The all-white elephant in the room
Bored by those endless replays of the Rev. Jeremiah Wright? If so, go directly to YouTube, search for “John Hagee Roman Church Hitler,” and be recharged by a fresh jolt of clerical jive.
What you’ll find is a white televangelist, the Rev. John Hagee, lecturing in front of an enormous diorama. Wielding a pointer, he pokes at the image of a woman with Pamela Anderson-sized breasts, her hand raising a golden chalice. The woman is “the Great Whore,” Mr. Hagee explains, and she is drinking “the blood of the Jewish people.” That’s because the Great Whore represents “the Roman Church,” which, in his view, has thirsted for Jewish blood throughout history, from the Crusades to the Holocaust.
Mr. Hagee is not a fringe kook but the pastor of a Texas megachurch. On Feb. 27, he stood with John McCain and endorsed him over the religious conservatives’ favorite, Mike Huckabee, who was then still in the race. [complete article]
I once asked a reporter back from Vietnam, “Who’s telling the truth over there?” “Everyone, he said. “Everyone sees what’s happening through the lens of their own experience.” That’s how people see Jeremiah Wright. In my conversation with him on this broadcast a week ago and in his dramatic public appearances since, he revealed himself to be far more complex than the sound bites that propelled him onto the public stage. Over 2000 of you have written me about him, and your opinions vary widely. Some sting: “Jeremiah Wright is nothing more than a race-hustling, American hating radical,” one viewer wrote. A “nut case,” said another. Others were far more were sympathetic to him.
Many of you have asked for some rational explanation for Wright’s transition from reasonable conversation to shocking anger at the National Press Club. A psychologist might pull back some of the layers and see this complicated man more clearly, but I’m not a psychologist. Many black preachers I’ve known — scholarly, smart, and gentle in person — uncorked fire and brimstone in the pulpit. Of course I’ve known many white preachers like that, too.

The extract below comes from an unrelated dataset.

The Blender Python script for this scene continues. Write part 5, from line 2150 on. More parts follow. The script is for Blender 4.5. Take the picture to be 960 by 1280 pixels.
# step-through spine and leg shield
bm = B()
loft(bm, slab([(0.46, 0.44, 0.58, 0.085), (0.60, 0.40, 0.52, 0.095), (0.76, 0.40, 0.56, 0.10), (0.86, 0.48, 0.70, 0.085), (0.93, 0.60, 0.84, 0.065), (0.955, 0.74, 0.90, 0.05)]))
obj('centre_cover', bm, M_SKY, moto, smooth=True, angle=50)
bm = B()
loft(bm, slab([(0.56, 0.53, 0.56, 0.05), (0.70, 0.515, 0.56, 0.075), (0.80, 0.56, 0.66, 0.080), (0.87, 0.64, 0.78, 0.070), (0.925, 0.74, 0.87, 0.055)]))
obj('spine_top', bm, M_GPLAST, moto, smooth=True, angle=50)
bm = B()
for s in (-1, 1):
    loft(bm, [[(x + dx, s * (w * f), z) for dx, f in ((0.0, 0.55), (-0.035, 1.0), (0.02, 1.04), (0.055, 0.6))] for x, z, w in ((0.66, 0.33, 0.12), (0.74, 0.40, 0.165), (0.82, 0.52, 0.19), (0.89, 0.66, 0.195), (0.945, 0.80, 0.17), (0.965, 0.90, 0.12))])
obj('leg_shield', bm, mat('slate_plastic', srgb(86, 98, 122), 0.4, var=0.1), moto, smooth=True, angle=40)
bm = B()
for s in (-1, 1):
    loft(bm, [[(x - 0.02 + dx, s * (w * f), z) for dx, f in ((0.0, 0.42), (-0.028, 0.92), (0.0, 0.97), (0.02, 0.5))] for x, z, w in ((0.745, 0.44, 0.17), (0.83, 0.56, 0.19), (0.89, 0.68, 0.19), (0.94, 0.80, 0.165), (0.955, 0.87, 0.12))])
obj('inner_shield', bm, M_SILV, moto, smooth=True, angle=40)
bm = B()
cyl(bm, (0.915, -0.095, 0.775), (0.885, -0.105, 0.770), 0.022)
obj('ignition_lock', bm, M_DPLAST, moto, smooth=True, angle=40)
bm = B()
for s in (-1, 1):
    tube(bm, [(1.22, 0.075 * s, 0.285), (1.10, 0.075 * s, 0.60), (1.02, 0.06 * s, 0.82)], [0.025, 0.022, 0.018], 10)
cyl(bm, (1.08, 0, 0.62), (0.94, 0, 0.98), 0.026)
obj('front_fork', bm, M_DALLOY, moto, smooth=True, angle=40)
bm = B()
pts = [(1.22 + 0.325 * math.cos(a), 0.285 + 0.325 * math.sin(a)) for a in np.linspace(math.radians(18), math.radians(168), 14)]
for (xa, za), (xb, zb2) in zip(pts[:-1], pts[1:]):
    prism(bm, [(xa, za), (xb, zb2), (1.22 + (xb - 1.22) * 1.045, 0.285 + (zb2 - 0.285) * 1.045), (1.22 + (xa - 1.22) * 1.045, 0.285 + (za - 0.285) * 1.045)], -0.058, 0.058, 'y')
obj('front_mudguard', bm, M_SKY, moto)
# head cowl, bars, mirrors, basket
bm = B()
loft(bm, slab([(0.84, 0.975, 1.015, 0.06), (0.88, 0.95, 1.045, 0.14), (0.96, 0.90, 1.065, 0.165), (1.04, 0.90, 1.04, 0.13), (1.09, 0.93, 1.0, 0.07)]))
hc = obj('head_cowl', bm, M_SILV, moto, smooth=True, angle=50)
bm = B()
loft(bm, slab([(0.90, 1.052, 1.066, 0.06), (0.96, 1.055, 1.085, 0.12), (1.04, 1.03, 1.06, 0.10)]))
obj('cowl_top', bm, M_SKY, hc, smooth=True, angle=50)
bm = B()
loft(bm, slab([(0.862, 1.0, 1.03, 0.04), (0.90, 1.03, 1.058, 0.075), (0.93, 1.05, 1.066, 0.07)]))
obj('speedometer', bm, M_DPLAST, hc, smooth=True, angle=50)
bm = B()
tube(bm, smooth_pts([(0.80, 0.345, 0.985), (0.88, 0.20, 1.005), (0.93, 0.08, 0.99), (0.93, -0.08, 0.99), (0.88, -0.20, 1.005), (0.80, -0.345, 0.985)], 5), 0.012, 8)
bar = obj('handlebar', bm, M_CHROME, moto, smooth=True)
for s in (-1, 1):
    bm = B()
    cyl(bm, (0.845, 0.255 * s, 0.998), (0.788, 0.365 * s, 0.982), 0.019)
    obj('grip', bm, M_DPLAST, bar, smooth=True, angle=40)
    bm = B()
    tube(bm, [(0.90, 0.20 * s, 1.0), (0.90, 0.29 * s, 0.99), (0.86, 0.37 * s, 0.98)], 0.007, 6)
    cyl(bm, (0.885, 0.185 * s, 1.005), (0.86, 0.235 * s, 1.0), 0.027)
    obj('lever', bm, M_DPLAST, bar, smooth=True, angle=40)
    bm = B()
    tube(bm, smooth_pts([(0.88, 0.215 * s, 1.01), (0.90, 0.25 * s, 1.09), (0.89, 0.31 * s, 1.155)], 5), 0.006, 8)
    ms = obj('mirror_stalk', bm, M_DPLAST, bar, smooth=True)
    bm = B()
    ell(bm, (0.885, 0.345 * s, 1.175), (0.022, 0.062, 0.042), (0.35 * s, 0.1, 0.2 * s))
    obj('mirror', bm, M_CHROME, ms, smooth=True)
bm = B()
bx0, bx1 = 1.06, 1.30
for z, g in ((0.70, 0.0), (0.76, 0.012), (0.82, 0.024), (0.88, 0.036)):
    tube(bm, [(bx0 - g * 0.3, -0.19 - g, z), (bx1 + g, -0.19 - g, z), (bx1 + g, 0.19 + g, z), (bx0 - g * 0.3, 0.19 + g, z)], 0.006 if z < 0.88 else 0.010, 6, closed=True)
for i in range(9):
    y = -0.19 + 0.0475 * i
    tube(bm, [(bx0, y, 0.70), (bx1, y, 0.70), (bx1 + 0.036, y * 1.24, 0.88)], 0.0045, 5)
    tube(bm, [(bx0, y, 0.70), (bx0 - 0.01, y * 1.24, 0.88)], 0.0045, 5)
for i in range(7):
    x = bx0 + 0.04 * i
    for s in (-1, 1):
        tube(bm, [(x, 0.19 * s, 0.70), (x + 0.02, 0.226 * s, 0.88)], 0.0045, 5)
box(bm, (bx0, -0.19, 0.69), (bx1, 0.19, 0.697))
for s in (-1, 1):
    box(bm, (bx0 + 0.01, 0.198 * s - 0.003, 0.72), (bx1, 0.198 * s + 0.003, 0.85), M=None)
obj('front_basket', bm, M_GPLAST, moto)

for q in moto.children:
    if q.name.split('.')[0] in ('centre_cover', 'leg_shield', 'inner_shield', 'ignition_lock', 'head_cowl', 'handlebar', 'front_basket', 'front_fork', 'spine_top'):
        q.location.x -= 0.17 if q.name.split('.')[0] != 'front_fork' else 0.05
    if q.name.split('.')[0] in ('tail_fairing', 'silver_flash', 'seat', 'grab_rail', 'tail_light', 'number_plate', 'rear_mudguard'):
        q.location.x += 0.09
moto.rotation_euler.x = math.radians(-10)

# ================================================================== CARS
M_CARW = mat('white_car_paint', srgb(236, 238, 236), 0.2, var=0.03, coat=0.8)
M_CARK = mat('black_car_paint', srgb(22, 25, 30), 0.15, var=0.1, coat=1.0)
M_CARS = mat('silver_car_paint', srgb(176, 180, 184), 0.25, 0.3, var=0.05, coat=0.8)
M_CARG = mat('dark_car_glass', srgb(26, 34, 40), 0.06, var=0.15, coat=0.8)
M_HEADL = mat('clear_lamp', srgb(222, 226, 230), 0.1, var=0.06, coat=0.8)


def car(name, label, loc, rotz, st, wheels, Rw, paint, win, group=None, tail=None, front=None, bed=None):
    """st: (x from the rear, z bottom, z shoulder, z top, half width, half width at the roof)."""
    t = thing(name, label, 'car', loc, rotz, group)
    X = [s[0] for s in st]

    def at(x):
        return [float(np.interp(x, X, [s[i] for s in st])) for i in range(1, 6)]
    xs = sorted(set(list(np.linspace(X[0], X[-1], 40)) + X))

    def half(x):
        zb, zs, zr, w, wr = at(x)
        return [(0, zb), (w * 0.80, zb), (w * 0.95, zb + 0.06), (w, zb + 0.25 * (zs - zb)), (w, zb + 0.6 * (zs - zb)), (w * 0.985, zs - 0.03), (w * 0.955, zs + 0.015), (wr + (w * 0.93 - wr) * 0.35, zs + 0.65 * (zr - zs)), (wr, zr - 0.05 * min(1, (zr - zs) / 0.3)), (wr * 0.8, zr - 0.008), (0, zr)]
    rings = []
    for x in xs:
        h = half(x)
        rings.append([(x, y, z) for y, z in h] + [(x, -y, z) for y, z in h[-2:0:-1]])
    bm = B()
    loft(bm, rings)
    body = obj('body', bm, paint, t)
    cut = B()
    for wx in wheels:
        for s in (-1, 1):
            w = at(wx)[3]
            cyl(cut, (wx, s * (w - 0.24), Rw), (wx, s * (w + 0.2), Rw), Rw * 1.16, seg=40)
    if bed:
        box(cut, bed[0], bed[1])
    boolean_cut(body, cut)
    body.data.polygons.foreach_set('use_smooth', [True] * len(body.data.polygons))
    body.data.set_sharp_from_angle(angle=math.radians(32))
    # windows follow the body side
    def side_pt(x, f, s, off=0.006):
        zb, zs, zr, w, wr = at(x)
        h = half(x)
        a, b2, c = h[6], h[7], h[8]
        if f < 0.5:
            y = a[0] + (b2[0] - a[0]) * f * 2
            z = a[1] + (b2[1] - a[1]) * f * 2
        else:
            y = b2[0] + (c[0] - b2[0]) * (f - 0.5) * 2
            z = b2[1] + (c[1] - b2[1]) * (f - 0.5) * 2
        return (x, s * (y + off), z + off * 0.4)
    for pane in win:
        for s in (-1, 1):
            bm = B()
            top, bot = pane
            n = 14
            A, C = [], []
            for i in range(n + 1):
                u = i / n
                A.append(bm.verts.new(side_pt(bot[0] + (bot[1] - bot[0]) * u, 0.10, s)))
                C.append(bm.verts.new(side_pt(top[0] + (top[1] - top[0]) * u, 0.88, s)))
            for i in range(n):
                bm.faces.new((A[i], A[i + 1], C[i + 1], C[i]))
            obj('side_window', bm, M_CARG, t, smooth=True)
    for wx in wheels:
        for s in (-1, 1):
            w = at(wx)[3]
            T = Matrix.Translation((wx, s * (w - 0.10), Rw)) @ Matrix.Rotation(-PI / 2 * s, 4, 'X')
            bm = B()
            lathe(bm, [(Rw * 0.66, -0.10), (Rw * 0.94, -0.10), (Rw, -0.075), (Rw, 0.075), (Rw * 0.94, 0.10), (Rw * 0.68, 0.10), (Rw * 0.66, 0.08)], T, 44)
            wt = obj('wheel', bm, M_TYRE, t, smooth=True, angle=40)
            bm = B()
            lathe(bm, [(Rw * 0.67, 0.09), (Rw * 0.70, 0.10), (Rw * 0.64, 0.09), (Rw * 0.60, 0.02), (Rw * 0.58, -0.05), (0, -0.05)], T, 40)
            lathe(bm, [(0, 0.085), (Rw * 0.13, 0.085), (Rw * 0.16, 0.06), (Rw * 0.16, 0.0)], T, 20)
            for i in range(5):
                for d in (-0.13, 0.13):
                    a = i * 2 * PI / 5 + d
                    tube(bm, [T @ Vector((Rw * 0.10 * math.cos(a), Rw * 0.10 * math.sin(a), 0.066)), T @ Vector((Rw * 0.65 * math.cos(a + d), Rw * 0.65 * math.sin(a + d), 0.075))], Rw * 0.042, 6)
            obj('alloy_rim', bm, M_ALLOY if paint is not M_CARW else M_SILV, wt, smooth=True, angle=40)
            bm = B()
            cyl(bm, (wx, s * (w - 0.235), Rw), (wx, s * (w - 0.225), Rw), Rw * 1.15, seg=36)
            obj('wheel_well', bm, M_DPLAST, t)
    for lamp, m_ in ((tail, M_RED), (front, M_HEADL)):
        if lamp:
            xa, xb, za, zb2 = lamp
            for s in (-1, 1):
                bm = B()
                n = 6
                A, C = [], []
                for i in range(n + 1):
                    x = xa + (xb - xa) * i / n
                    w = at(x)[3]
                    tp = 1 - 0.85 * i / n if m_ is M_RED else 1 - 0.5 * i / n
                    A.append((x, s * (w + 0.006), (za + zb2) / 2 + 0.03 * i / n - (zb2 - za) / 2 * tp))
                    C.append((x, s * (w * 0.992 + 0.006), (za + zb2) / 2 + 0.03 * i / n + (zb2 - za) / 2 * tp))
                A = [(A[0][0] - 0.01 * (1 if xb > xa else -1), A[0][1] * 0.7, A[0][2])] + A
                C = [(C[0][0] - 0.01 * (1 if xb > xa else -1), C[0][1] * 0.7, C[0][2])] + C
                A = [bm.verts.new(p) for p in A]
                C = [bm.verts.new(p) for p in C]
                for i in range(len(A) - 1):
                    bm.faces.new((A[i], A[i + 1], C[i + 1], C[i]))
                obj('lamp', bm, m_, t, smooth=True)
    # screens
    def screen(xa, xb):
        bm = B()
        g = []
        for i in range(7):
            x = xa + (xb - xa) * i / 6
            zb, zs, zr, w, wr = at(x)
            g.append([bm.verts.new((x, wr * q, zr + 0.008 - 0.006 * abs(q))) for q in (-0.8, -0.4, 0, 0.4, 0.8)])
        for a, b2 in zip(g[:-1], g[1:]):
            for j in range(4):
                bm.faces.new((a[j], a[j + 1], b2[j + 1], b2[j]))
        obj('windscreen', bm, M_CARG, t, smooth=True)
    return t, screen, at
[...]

But where I grew up in the south, before the civil rights movement, the pulpit was a safe place for black men to express anger for which they would have been punished anywhere else; a safe place for the fierce thunder of dignity denied, justice delayed. I think I would have been angry if my ancestors had been transported thousands of miles in the hellish hole of a slave ship, then sold at auction, humiliated, whipped, and lynched. Or if my great-great grandfather had been but three-fifths of a person in a constitution that proclaimed, “We the people.” Or if my own parents had been subjected to the racial vitriol of Jim Crow, Strom Thurmond, Bull Connor, and Jesse Helms. Even so, the anger of black preachers I’ve known and heard about and reported on was, for them, very personal and cathartic. [complete article]
Editor’s Comment — At this point, the media’s lack of interest in Hagee is proportionate to its lack of interest in McCain. The election story for now is above all else the Clinton-Obama fight. And this begs a different question on double standards: Why has the Doug Coe/The Fellowship story been so resolutely ignored?
It hasn’t even generated that much interest in the hyper-reactive blogosphere, and even when NBC News picked up the story a month ago, no one followed. Is it because delving into The Fellowship is going to open up such a big can of worms that involves so many leading figures from both parties that no one wants to take the risk? Or is it because The Fellowship has inserted itself so deeply into the establishment that its powerful defenders make it well nigh invulnerable to public scrutiny?
Obama has been pummeled with questions about his relationship with Wright. Isn’t it time for Hillary to answer a few on what she thinks about Doug Coe’s views on Hitler’s approach to leadership?
One last thought on the Wright issue: Everyone is a captive of their own form of parochiality and in one respect, Jeremiah Wright is in the same company as the Pope and the Archbishop of Canterbury. Each has demonstrated an apparent ineptness in handling the media, but the explanation for why they could so easily be misrepresented may be quite obvious: The privilege of those who preach is that they can expect an attentive audience, willing to listen to fully formed statements that take an hour to hear and several more to digest. They have polished their communication skills in a form that does not lend itself to the reductions that the media demands.